Un caso isolato o un vaso di Pandora?
È bene chiarire che quanto scoperto da Tagliaferri sui conti correnti di Ales non è un illecito. È però un fatto che apre interrogativi su quale possa essere la qualità dei manager messi lì da quello stesso centrosinistra (i ministri che li hanno nominati erano i dem Dario Franceschini e Walter Veltroni) che ora grida allo scandalo per la nomina di un “autonoleggiatore”. Non solo, apre anche un interrogativo su quello che può essere successo nelle altre società pubbliche: il caso Ales è, come ci si augura, isolato o situazioni simili interessano anche altre società dello Stato? E se dovesse venire fuori che non è un unicum, quali valutazioni politiche si dovrebbero fare su chi ha nominato quei manager?

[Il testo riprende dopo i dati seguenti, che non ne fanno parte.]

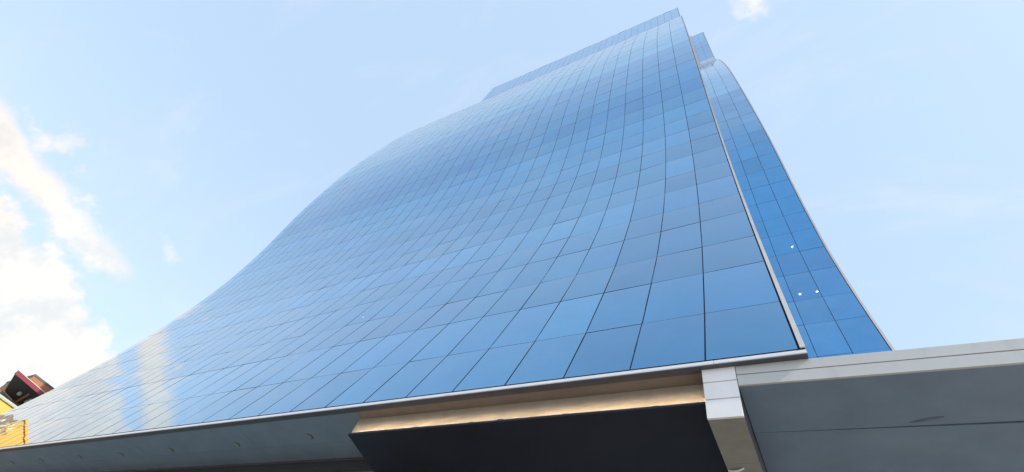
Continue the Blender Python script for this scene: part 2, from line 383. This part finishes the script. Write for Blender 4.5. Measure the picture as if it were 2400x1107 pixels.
    mb.face([(xa, p.y, p.z), (xb, p.y, p.z), (xb, back, p.z), (xa, back, p.z)])
    mb.face([(xa, q.y, q.z), (xb, q.y, q.z), (xb, back, q.z), (xa, back, q.z)])
    mb.face([(xa, back, p.z), (xb, back, p.z), (xb, back, q.z), (xa, back, q.z)])
    mb.build('core_wall', CORE, root, normals=False)
    for j in range(2, len(zs) - 1, 2):
        p = P(zs[j], -0.32)[0]; mb = MB(); mb.box(xs[-1] + 0.25, xs[0] - 0.25, p.y, p.y + 1.5, p.z - 0.18, p.z - 0.03)
        mb.build('floor_slab', CORE, root)
    return root, P

rr_ = random.Random(21)
ROWF = [(1.045 if j % 2 else 0.955) * rr_.gauss(1, 0.045) for j in range(50)]
def main_tint(i, j):
    t = np.array([1.0, 1.0, 1.0]) * random.gauss(1.0, 0.026) * ROWF[j % 50]
    t *= np.array([random.gauss(1, 0.03), 1.0, random.gauss(1, 0.012)])
    if j == 13: t *= np.array([0.78, 0.80, 0.89]) * random.uniform(0.95, 1.04)
    elif 15 <= j < 19: t *= np.array([0.80, 0.92, 0.97])
    elif j == 14: t *= np.array([0.92, 0.95, 0.97])
    elif j in (8, 9, 15) and random.random() < 0.5: t *= np.array([1.04, 0.98, 0.99])
    if random.random() < 0.04: t *= np.array([1.08, 0.97, 1.0])
    if random.random() < 0.05: t *= np.array([0.88, 0.93, 0.98])
    if i < (3 if j < 6 else 2 if j < 7 else 1 if j < 11 else 0): t *= np.array([0.74, 0.81, 0.86])  # stepped darker patch: a reflection painted into the pane colour
    if 19 <= j < 22: t *= np.array([2.0, 1.35, 1.12])
    elif 22 <= j < 30: t *= np.array([2.8, 1.52, 1.2])
    if j >= 42: t *= np.array([0.25, 0.72, 0.84])  # crown's weaker reflection painted in as a darker pane colour
    return tuple(np.clip(t, 0.2, 2.5))
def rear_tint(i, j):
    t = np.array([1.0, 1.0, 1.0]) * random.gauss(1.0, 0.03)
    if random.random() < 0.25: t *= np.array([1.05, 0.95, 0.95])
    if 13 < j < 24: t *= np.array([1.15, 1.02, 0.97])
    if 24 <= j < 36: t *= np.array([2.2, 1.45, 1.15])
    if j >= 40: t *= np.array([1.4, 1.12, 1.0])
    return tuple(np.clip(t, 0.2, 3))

NCOL = 33
main_x = [0.0] + [-(1.44 + W * k) for k in range(NCOL)]
tw, PM = tower('glass_tower', 'huge blue glass tower with an S-curved front above the entrance', MAIN_CTRL, MAIN_Z, main_x, 0.078, G_MAIN, main_tint, 40.0, 5.95)
rear_x = [4.1, 2.75, 1.4, 0.05, -1.3]
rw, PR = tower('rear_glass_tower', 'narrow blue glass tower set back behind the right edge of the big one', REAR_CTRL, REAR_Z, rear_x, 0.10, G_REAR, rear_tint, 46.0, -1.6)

b = MB(); b.hexa([(0.2, 28.15, 96.0 + EYE), (3.62, 28.15, 96.0 + EYE), (3.62, 29.2, 96.0 + EYE), (0.2, 29.2, 96.0 + EYE)], [(0.2, 28.3, 98.1 + EYE), (3.72, 28.3, 98.1 + EYE), (3.72, 29.3, 98.1 + EYE), (0.2, 29.3, 98.1 + EYE)])
b.build('gutter_ledge', LEDGE, rw)
b = MB(); b.box(0.35, 1.25, 29.55, 30.6, 98.2 + EYE, 129.9 + EYE); b.build('return_wall', LEDGE, rw)
XE = main_x[-1]
# base trim, lip and soffit under the main front
b = MB()
edges = [0.1] + [-(1.30 + 2.70 * k) for k in range(0, 17) if -(1.30 + 2.70 * k) > XE] + [XE - 0.05]
for k in range(len(edges) - 1):
    xa, xb = edges[k + 1] + 0.003, edges[k] - 0.003
    prof = [(6.652, 5.925), (6.80, 5.925), (6.80, 6.046), (6.70, 6.046), (6.652, 5.945)]
    b.hexa([(xa, p, q + EYE) for p, q in prof], [(xb, p, q + EYE) for p, q in prof])
b.build('base_trim', WHITE, tw)
b = MB(); b.box(XE - 0.04, 0.09, 6.705, 6.80, 6.047 + EYE, 6.078 + EYE); b.build('sill_joint', JOINT, tw)
b = MB(); b.box(XE - 0.04, 0.095, 6.655, 6.82, 5.905 + EYE, 5.923 + EYE); b.build('lip', LIP, tw)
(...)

La riorganizzazione di Ales
Ma c’è anche un altro elemento che va tenuto in considerazione in questo quadro. Tagliaferri, anche per l’esperienza maturata come imprenditore, in questi sei mesi alla guida di Ales ha messo mano pure all’organizzazione. La società oggi fattura circa 100 milioni, ma mantiene l’assetto di quando ne fatturava un decimo. Tagliaferri, capendo che la struttura aveva bisogno di un adeguamento, ha chiamato una società di consulenza specializzata affinché studiasse le modifiche necessarie alle nuove dimensioni e ha iniziato a fare cambiamenti. Non ha tagliato teste, non ha portato dirigenti esterni, ma certamente ha smosso equilibri, anche di potere, consolidati. Un altro tema che agita parecchio gli animi a sinistra, tanto più nel fortino del settore cultura.